**Required work:** Look through the lines and report how many include the word "script", giving nothing but the number.

Scenes as source code:
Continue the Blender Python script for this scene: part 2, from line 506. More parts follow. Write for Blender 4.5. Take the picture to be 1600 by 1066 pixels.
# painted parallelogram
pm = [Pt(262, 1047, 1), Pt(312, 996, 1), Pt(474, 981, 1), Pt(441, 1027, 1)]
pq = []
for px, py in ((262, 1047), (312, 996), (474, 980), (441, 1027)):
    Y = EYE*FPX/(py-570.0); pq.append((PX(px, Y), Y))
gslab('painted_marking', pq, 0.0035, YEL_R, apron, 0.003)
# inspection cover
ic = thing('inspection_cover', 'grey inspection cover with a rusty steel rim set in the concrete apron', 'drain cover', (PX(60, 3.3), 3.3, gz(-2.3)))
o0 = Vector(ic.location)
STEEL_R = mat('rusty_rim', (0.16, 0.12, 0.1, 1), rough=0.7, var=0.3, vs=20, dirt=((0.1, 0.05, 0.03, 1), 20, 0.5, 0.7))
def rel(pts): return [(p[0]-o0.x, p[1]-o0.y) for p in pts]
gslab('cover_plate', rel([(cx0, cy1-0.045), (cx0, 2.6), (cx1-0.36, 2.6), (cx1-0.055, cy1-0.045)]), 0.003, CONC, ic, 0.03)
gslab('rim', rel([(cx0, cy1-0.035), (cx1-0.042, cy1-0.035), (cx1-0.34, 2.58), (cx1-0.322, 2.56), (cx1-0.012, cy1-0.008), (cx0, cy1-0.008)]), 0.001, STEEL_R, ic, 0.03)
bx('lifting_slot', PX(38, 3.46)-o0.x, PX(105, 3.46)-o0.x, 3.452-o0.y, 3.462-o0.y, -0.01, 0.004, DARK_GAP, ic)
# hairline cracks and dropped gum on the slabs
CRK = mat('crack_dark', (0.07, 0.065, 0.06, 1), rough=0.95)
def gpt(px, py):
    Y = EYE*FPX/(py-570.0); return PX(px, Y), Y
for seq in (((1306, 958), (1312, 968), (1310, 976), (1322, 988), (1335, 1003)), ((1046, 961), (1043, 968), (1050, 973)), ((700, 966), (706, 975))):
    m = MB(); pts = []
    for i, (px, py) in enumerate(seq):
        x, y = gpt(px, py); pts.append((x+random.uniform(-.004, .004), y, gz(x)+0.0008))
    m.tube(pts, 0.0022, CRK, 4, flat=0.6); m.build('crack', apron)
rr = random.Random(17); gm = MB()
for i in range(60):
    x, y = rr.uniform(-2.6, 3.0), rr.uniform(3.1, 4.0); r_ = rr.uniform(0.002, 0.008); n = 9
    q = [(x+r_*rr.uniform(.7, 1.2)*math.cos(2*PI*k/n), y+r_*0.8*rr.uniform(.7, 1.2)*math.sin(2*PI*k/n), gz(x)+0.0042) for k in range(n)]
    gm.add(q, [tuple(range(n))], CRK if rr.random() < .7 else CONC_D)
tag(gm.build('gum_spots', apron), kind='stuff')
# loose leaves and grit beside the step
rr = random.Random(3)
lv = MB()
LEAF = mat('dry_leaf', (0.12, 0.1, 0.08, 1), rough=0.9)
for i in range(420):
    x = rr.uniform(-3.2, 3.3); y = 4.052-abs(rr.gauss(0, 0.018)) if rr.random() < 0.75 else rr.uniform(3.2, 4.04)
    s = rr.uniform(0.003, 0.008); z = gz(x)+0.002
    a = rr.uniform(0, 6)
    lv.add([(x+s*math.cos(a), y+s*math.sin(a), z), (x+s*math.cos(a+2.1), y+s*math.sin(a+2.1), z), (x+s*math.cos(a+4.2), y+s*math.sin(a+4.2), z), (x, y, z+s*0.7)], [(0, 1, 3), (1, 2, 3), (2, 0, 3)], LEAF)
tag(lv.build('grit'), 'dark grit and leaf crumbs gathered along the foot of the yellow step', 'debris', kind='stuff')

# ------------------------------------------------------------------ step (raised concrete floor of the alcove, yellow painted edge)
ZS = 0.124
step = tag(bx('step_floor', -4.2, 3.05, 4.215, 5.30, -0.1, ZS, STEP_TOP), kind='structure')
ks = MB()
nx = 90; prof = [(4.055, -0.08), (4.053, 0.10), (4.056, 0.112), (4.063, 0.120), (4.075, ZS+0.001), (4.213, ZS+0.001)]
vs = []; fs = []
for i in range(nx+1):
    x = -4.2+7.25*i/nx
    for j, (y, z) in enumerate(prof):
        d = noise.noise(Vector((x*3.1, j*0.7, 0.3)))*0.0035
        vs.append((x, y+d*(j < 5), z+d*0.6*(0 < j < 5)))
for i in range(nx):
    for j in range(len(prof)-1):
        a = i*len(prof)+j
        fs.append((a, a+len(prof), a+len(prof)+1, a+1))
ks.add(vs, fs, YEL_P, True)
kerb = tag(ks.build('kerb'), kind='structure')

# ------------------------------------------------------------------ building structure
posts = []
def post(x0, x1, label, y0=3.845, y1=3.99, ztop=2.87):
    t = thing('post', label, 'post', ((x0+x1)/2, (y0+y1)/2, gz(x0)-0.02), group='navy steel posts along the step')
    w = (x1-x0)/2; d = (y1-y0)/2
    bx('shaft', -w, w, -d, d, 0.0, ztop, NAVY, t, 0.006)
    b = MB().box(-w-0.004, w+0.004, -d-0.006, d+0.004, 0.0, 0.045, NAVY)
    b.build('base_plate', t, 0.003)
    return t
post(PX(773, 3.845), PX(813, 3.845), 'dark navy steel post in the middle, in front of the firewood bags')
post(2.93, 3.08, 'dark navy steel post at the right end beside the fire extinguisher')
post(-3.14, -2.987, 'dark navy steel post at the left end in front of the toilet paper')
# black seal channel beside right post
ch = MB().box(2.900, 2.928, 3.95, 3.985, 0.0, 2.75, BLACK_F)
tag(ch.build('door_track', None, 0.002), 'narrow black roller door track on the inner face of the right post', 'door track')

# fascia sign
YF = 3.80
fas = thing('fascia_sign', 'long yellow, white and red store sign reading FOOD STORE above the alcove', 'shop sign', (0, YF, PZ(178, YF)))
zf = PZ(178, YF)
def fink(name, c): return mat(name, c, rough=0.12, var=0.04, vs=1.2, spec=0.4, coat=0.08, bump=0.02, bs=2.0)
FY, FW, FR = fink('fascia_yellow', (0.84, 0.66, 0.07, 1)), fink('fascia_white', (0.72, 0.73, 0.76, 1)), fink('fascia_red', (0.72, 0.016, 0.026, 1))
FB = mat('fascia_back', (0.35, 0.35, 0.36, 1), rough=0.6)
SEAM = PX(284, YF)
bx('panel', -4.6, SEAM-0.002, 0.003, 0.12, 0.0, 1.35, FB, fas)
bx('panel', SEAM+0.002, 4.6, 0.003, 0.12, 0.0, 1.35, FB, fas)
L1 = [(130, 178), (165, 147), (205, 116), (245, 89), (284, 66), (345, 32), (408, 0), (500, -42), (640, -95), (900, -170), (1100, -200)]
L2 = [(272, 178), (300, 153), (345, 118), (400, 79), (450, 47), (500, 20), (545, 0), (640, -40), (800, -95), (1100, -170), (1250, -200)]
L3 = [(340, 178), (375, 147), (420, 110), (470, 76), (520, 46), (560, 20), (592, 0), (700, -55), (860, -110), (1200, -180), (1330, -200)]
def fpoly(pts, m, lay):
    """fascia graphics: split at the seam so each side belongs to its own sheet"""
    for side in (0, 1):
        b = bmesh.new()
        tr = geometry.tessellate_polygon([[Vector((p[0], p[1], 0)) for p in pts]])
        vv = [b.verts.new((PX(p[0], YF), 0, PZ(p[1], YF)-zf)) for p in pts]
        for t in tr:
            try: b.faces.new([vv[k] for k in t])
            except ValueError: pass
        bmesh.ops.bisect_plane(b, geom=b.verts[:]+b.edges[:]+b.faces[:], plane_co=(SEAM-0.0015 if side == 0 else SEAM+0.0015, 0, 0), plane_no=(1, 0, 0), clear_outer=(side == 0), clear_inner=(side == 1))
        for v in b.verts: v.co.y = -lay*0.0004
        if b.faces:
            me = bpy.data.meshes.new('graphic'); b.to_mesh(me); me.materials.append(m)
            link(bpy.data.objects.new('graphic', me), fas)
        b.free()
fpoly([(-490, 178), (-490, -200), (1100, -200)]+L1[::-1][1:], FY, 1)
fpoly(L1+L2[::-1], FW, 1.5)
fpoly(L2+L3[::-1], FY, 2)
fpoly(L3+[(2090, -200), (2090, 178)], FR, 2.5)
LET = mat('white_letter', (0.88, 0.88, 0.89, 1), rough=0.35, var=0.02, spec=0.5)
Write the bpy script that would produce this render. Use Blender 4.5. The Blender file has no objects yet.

**Problem solution:** 2